* Begin DATA SEGMENT *

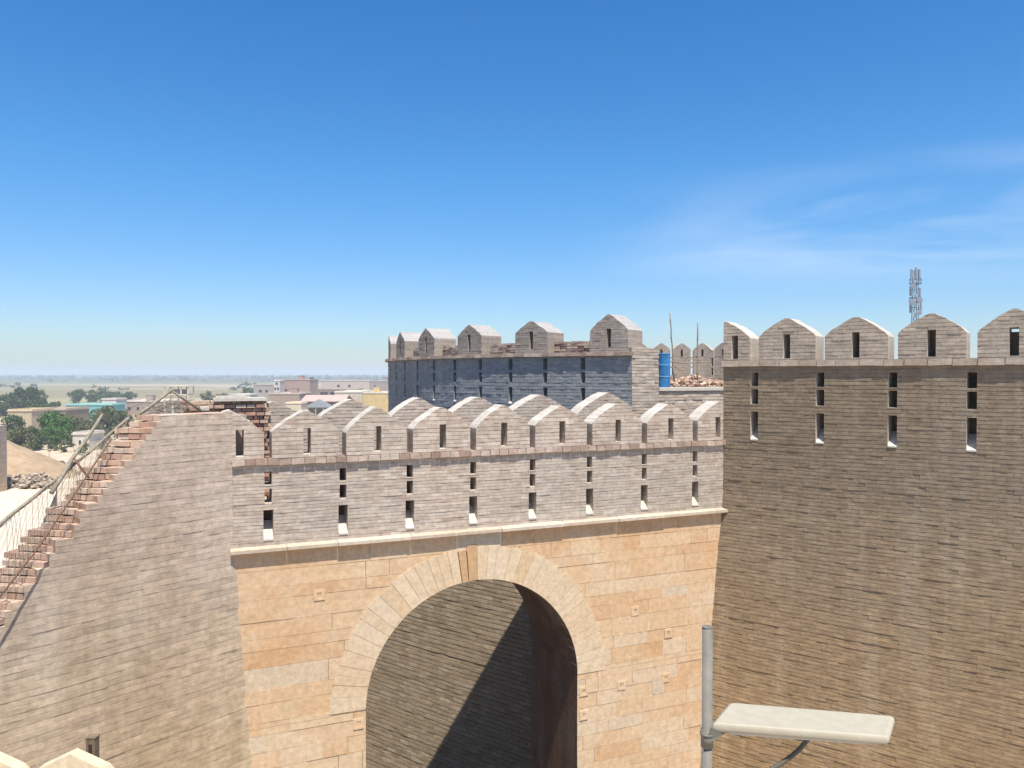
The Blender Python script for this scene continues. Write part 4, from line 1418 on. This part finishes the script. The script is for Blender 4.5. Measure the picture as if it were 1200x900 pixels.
for u in (353, 361, 370, 379, 387):
    p = at(u, 470, gY - 0.6)
    mb = MB(); mb.box(p.x - 0.2, p.x + 0.2, gY - 0.8, gY - 0.4, GROUND, zb_ - 0.81); mb.build('verandah_post', wall_mat('post_wall', (0.4, 0.33, 0.26)), gh)

# canopy frame seen behind the A-frame
cY = 240
c0_, c1_ = at(191, 452, cY), at(221, 452, cY)
cp = empty('canopy', ((c0_.x + c1_.x) / 2, cY + 2, GROUND), 'two storey open frame with a pale flat canopy behind the A-frame', 'canopy')
mb = MB(); mb.box(c0_.x, c1_.x, cY, cY + 5, c0_.z - 0.25, c0_.z); mb.build('roof', M['slab'], cp)
mb = MB(); z1_ = at(0, 462, cY).z; mb.box(c0_.x, c1_.x - 0.5, cY, cY + 5, z1_ - 0.3, z1_); mb.build('deck', M['slab'], cp)
for q in (0.04, 0.35, 0.68, 0.95):
    x = c0_.x + (c1_.x - c0_.x) * q
    for yy in (cY + 0.3, cY + 4.5):
        mb = MB(); mb.box(x - 0.18, x + 0.18, yy, yy + 0.35, GROUND, z1_ - 0.31); mb.box(x - 0.15, x + 0.15, yy, yy + 0.3, z1_ + 0.01, c0_.z - 0.26); mb.build('post', M['slab'], cp)
mb = MB(); mb.box(c0_.x + 2.2, c1_.x - 2.5, cY + 1.2, cY + 4.2, z1_ + 0.012, z1_ + 1.5); mb.build('cabin', wall_mat('cabin_wall', (0.2, 0.19, 0.18)), cp)

# tyres or pots by the hut
for (u, v, r_, lab) in ((47, 546, 0.42, 'leftmost of the dark round pots on the pale ground'), (70, 544, 0.6, 'largest dark round pot on the pale ground, left of the rail pole'), (82, 543, 0.5, 'dark round pot nearest the rail pole')):
    Y = 16 * F / (v - 438 + 3)
    c = at(u, 438, Y)
    mb = MB(); n = 18
    prof = [(0.55, 0), (0.85, 0.25), (1.0, 0.6), (0.9, 1.0), (0.62, 1.25), (0.7, 1.35), (0.6, 1.34), (0.5, 1.1), (0.01, 1.1)]
    for (p, q) in zip(prof, prof[1:]):
        for j in range(n):
            a0, a1 = 2 * math.pi * j / n, 2 * math.pi * (j + 1) / n
            mb.quad([(c.x + p[0] * r_ * 1.3 * math.cos(a0), c.y + p[0] * r_ * 1.3 * math.sin(a0), GROUND + p[1] * r_ * 1.2), (c.x + p[0] * r_ * 1.3 * math.cos(a1), c.y + p[0] * r_ * 1.3 * math.sin(a1), GROUND + p[1] * r_ * 1.2),
                     (c.x + q[0] * r_ * 1.3 * math.cos(a1), c.y + q[0] * r_ * 1.3 * math.sin(a1), GROUND + q[1] * r_ * 1.2), (c.x + q[0] * r_ * 1.3 * math.cos(a0), c.y + q[0] * r_ * 1.3 * math.sin(a0), GROUND + q[1] * r_ * 1.2)], 0, 0.5, True)
    o = mb.build('clay_pot', M['rust']); tag(o, lab, 'pot')
Yp = 130
c = at(57, 438, Yp)
mb = MB(); mb.tube([(c.x, c.y, GROUND), (c.x, c.y, at(0, 528, Yp).z)], 0.16, 0.12, 10); mb.tube([(c.x, c.y, at(0, 528, Yp).z), (c.x, c.y, at(0, 526.5, Yp).z)], 0.2, 0.2, 10)
o = mb.build('painted_post', M['red_brick']); tag(o, 'thin reddish post standing on the pale ground by the dark pots', 'post')

# ================================================================== trees
def leaf_cloud(mb, cx, cy, cz, rx, rz, n, size, rnd):
    """many small leaf faces spread through lumpy clumps"""
    nc = max(5, int(n / 60))
    cl = []
    for k in range(nc):
        a = rnd.random() * 2 * math.pi; q = rnd.random() ** 0.5
        zz = rnd.uniform(-1, 1)
        rad = math.sqrt(max(0.05, 1 - zz * zz)) * q
        cl.append((cx + rx * rad * math.cos(a) * 0.85, cy + rx * rad * math.sin(a) * 0.85, cz + rz * zz * 0.8, rnd.uniform(0.22, 0.42) * rx, rnd.random()))
    for k in range(n):
        c = rnd.choice(cl)
        d = Vector((rnd.gauss(0, 1), rnd.gauss(0, 1), rnd.gauss(0, 1))).normalized() * c[3] * rnd.random() ** 0.4
        p = Vector((c[0], c[1], c[2])) + Vector((d.x, d.y, d.z * 0.75))
        e = Euler((rnd.uniform(0, 6.3), rnd.uniform(0, 6.3), rnd.uniform(0, 6.3))).to_matrix()
        s = size * rnd.uniform(0.6, 1.3)
        mb.quad([p + e @ Vector(q) for q in ((-s, -s * 0.5, 0), (s * 0.3, -s * 0.6, 0), (s, 0, s * 0.2), (0, s * 0.7, 0))], 0, min(1, max(0, c[4] * 0.7 + rnd.random() * 0.3)))


def tree(label, u, vt, Y, wpx, mat, seed, name='tree', n=1500, squat=1.0, group='trees on the plain left of the rampart'):
    rnd = random.Random(seed)
    top = at(u, vt, Y)
    rx = wpx / 2 / F * Y
    H = top.z - GROUND
    o = empty(name, (top.x, Y, GROUND), label, 'tree', group)
    rzv = min(H * 0.42, rx * 0.95 * squat)
    cz = top.z - rzv
    mb = MB()
    mb.tube([(top.x, Y, GROUND - 0.1), (top.x + rnd.uniform(-.2, .2), Y, GROUND + (cz - GROUND) * 0.5), (top.x + rnd.uniform(-.3, .3), Y, cz)], 0.045 * H, 0.02 * H, 8)
    for k in range(6):
        a = rnd.random() * 6.3
        s = Vector((top.x, Y, GROUND + (cz - GROUND) * rnd.uniform(0.45, 0.95)))
        e = s + Vector((math.cos(a) * rx * 0.6, math.sin(a) * rx * 0.6, rzv * rnd.uniform(0.3, 0.9)))
        mb.tube([s, s.lerp(e, 0.5) + Vector((0, 0, 0.1 * H * rnd.uniform(-.3, .6))), e], 0.018 * H, 0.006 * H, 6)
    mb.build('trunk', M['bark'], o)
    mb = MB()
    leaf_cloud(mb, top.x, Y, cz, rx, rzv * 1.05, n, rx * 0.085, rnd)
    if cz - rzv * 1.0 > GROUND + 0.5 and squat >= 1.0:
        leaf_cloud(mb, top.x, Y, cz - rzv * 0.7, rx * 0.95, rzv * 0.6, n // 3, rx * 0.085, rnd)
    mb.build('crown', mat, o)
    return o

TR = [
    ('large bright green leafy tree in front of the brown mud house', 62, 484, 175, 42, 'leaf_b', 2600),
    ('small dark tree leaning at the foot of the bright green tree', 41, 502, 160, 24, 'leaf_a', 1200),
    ('dark tree in front of the tan mud house at the far left', 14, 487, 170, 36, 'leaf_a', 1700),
    ('olive tree below the dark tree at the far left', 20, 503, 150, 40, 'leaf_c', 1700),
    ('dull brown green tree right of the bright green tree', 88, 489, 180, 34, 'leaf_c', 1500),
    ('grey green tree behind the upper end of the rail pole', 128, 478, 205, 46, 'leaf_c', 2200),
    ('dark bushy tree between the tan house and the big dark crowns', 40, 470, 240, 30, 'leaf_a', 1300),
    ('green tree in the gap left of the white walled hut', 66, 500, 165, 26, 'leaf_b', 1200),
    ('olive bushy tree touching the left side of the white walled hut', 80, 503, 168, 20, 'leaf_c', 900),
    ('dull green tree behind the white walled hut and rail pole', 106, 492, 185, 30, 'leaf_c', 1300),
    ('broad dark tree crown, largest of the group behind the tan mud house', 28, 455, 300, 44, 'leaf_a', 2200),
    ('tall dark tree at the right end of the group behind the tan mud house', 48, 456, 320, 20, 'leaf_a', 1000),
    ('dark tree at the left edge behind the tan mud house', 2, 463, 290, 26, 'leaf_a', 1200),
    ('low dark tree between the tan house and the turquoise house roofs', 64, 471, 300, 26, 'leaf_a', 900),
    ('left tree of the dark row on the pale field beyond the turquoise house', 92, 457, 420, 22, 'leaf_a', 900),
    ('second tree of the dark row beyond the turquoise house', 106, 458, 430, 22, 'leaf_a', 900),
    ('middle tree of the dark row beyond the turquoise house', 120, 457, 425, 20, 'leaf_a', 900),
    ('fourth tree of the dark row, behind the white rooftop block', 135, 459, 430, 22, 'leaf_a', 900),
    ('right end tree of the dark row beyond the turquoise house', 150, 460, 440, 22, 'leaf_a', 900),
    ('pale green bushy tree right of the canopy frame', 246, 459, 330, 26, 'leaf_c', 1300),
    ('pale green tree just left of the white hut', 263, 460, 335, 20, 'leaf_c', 1000),
    ('dark distant tree behind the white hut', 288, 455, 420, 24, 'leaf_a', 900),
    ('dark distant tree left of the narrow white tower house', 306, 452, 480, 18, 'leaf_a', 700),
    ('lone tree on the skyline above the long brown shed', 366, 440.5, 620, 12, 'leaf_far', 600),
]
for k, (lab, u, vt, Y, wpx, mt, n) in enumerate(TR):
    tree(lab, u, vt, Y, wpx, M[mt], 200 + k, n=n)
# scrub round the far left houses
mb = MB()
rnd = random.Random(9)
for k in range(95):
    u = rnd.uniform(-10, 140); Y = rnd.uniform(150, 330)
    c = at(u, 438, Y)
    r_ = rnd.uniform(0.8, 2.4)
    leaf_cloud(mb, c.x, c.y, GROUND + r_ * 0.5, r_, r_ * 0.6, 160, r_ * 0.13, rnd)
o = mb.build('scrub', M['leaf_c']); tag(o, 'low olive scrub between the houses and trees on the left', 'scrub', kind='stuff')
# far belts of trees
mb = MB()
for k in range(1500):
    Y = rnd.choice([rnd.uniform(700, 1000) if rnd.random() < 0.3 else 5000, rnd.uniform(1500, 2200), rnd.uniform(1800, 4800), rnd.uniform(2000, 4800), rnd.uniform(2000, 4800), rnd.uniform(2600, 5600), rnd.uniform(2600, 5600)])
    u = rnd.uniform(-60, 480)
    if mnoise.noise(Vector((u * 0.02, Y * 0.004, 4))) < 0.1 and Y < 2000: continue
    c = at(u, 438, Y)
    r_ = rnd.uniform(2.5, 5.0) * (1 if Y < 2000 else 1.5)
    if Y > 1700: r_ *= 1.2
    leaf_cloud(mb, c.x, c.y, GROUND + r_ * 0.55, r_ * rnd.uniform(1, 2.2), r_ * 0.6, 46, r_ * 0.34, rnd)
o = mb.build('far_woods', M['leaf_far']); tag(o, 'far belts of trees fading into the haze along the horizon', 'woods', kind='stuff')

# ================================================================== telecom mast
tY = 150
tb, tt = at(1072, 438, tY), at(1073.5, 317, tY)
mast = empty('telecom_mast', (tb.x, tY, GROUND), 'pale lattice telecom mast with round antennas behind the right bastion', 'mast')
mb = MB()
hw = 0.5
lv = [GROUND + (tt.z - GROUND) * i / 20 for i in range(21)]
cs = [(-1, -1), (1, -1), (1, 1), (-1, 1)]
for (a, b) in cs:
    mb.tube([(tb.x + a * hw * 1.3, tY + b * hw * 1.3, GROUND), (tb.x + a * hw * 0.75, tY + b * hw * 0.75, tt.z)], 0.075, 0.06, 6)
for z0_, z1_ in zip(lv, lv[1:]):
    f0_, f1_ = [1.3 - 0.55 * (z - GROUND) / (tt.z - GROUND) for z in (z0_, z1_)]
    for i in range(4):
        a, b = cs[i], cs[(i + 1) % 4]
        mb.tube([(tb.x + a[0] * hw * f0_, tY + a[1] * hw * f0_, z0_), (tb.x + b[0] * hw * f1_, tY + b[1] * hw * f1_, z1_)], 0.035, n=4)
        mb.tube([(tb.x + a[0] * hw * f1_, tY + a[1] * hw * f1_, z1_), (tb.x + b[0] * hw * f1_, tY + b[1] * hw * f1_, z1_)], 0.035, n=4)
mb.build('lattice', M['steel'], mast)
def ringpart(cx, cz, r_, ry):
    mb = MB()
    pts = [(cx + r_ * math.cos(2 * math.pi * i / 20), tY + ry * math.sin(2 * math.pi * i / 20), cz) for i in range(21)]
    mb.tube(pts, 0.06, n=5, cap=False)
    mb.tube([(x, y, z + 0.9) for x, y, z in pts], 0.06, n=5, cap=False)
    for i in range(0, 20, 2):
        mb.tube([pts[i], (pts[i][0], pts[i][1], pts[i][2] + 0.9)], 0.04, n=4)
    for i in range(0, 20, 5):
        mb.tube([pts[i], (tb.x, tY, cz)], 0.05, n=4)
    mb.build('platform_rail', M['steel'], mast)
ringpart(tb.x, tt.z - 2.6, 1.05, 1.05)
ringpart(tb.x, tt.z - 6.2, 1.05, 1.05)
for (du, v, s) in ((-5, 322, 2.2), (4.5, 322, 2.2), (0.5, 320, 2.2), (-6, 341, 1.9), (5, 343, 1.9), (-6.2, 360, 2.2), (6, 362, 2.2)):
    p = at(1073 + du, v, tY - 0.5)
    mb = MB(); mb.box(p.x - 0.16, p.x + 0.16, p.y - 0.1, p.y + 0.1, p.z - s / 2, p.z + s / 2); mb.tube([(p.x, p.y + 0.15, p.z), (tb.x, tY, p.z)], 0.05, n=5)
    mb.build('panel_antenna', M['dish'], mast)
for (du, v, r_) in ((-4.5, 354, 0.62), (4.5, 352, 0.6), (3.5, 366, 0.6), (-3, 335, 0.5)):
    p = at(1073 + du, v, tY - 1.1)
    mb = MB(); n = 18
    pr = [(0.0, 0.28), (r_ * 0.5, 0.2), (r_ * 0.85, 0.06), (r_, -0.05), (r_ * 0.98, -0.12), (0, -0.16)]
    for (q0, q1) in zip(pr, pr[1:]):
        for j in range(n):
            a0, a1 = 2 * math.pi * j / n, 2 * math.pi * (j + 1) / n
            mb.quad([(p.x + q0[0] * math.cos(a0), p.y + q0[1], p.z + q0[0] * math.sin(a0)), (p.x + q0[0] * math.cos(a1), p.y + q0[1], p.z + q0[0] * math.sin(a1)),
                     (p.x + q1[0] * math.cos(a1), p.y + q1[1], p.z + q1[0] * math.sin(a1)), (p.x + q1[0] * math.cos(a0), p.y + q1[1], p.z + q1[0] * math.sin(a0))], 0, 0.5, True)
    mb.tube([(p.x, p.y + 0.25, p.z), (tb.x, tY, p.z)], 0.05, n=5)
    mb.build('dish_antenna', M['dish'], mast)

# ================================================================== haze
mb = MB()
mb.box(-7100, 7100, -7100, 7100, GROUND - 1.0, 26.0)
hz = mb.build('haze', None) if False else None
me = bpy.data.meshes.new('haze'); me.from_pydata(mb.v, [], mb.f); me.update()
hz = bpy.data.objects.new('haze', me); COL.objects.link(hz)
hm = bpy.data.materials.new('haze'); hm.use_nodes = True
for n_ in list(hm.node_tree.nodes): hm.node_tree.nodes.remove(n_)
ho = hm.node_tree.nodes.new('ShaderNodeOutputMaterial')
pv = hm.node_tree.nodes.new('ShaderNodeVolumePrincipled')
pv.inputs['Color'].default_value = (0.80, 0.88, 0.96, 1)
pv.inputs['Density'].default_value = 0.0004
pv.inputs['Anisotropy'].default_value = 0.0
hm.node_tree.links.new(pv.outputs[0], ho.inputs['Volume'])
me.materials.append(hm)
tag(hz, 'pale heat haze over the plain', 'haze', kind='stuff')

* End DATA SEGMENT *

**WHAT TO WORK ON**
Only lines belong in the copy: transcribe those from the start of the data through the line that contains "mb = MB(); mb.box(p.x - 0.2, p.x", and skip the pictures.

**RESPONSE TO THE EXERCISE**
The Blender Python script for this scene continues. Write part 4, from line 1418 on. This part finishes the script. The script is for Blender 4.5. Measure the picture as if it were 1200x900 pixels.
for u in (353, 361, 370, 379, 387):
    p = at(u, 470, gY - 0.6)
    mb = MB(); mb.box(p.x - 0.2, p.x + 0.2, gY - 0.8, gY - 0.4, GROUND, zb_ - 0.81); mb.build('verandah_post', wall_mat('post_wall', (0.4, 0.33, 0.26)), gh)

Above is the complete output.